A bylaw in the Boston suburb states that gasoline-powered landscaping tools cannot be used between May 15 and Sept. 15, and landscaping work cannot begin until after 9 a.m. on Saturdays, Sundays and holidays. First-time violations are only supposed to incur a $50 dollar fine.

Brookline Police spotted two workers using gas-powered leaf blowers in a parking lot before 9 a.m. on September 14, which was both a Saturday and the Jewish holiday Yom Kippur.

Officers informed the crew, which included three other workers pulling weeds and using a lawn mower, that they were in violation of the bylaw and had to stop working.

The officers asked for identification from the two men with the leaf blowers to issue citations. One of the men, later identified as Marvin Astillo, refused to identify himself and began to walk away from the officers after a second and third request. Astillo was subsequently arrested for refusing to submit his name and identification to the police, in addition to the bylaw violations.

The second man, whose name was not released, identified himself as the foreman and was fined $100 for ordinance violations.

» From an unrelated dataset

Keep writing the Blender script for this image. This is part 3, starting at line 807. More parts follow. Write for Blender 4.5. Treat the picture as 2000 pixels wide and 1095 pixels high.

Norfolk County District Attorney spokesman David Traub told the Boston Globe that Brookline's district court judge dismissed the complaint against Astillo the following Monday, before his scheduled arraignment. The complaint was dismissed because only criminal violations are supposed to go through the arraignment process; the leaf blower incident was a civil infraction, Traub said.

Brookline Police Chief Daniel O'Leary said that if Astillo had just co-operated with police from the start, he never would have been arrested.

"Our goal is not to arrest people," O'Leary said. "Our goal is to get compliance."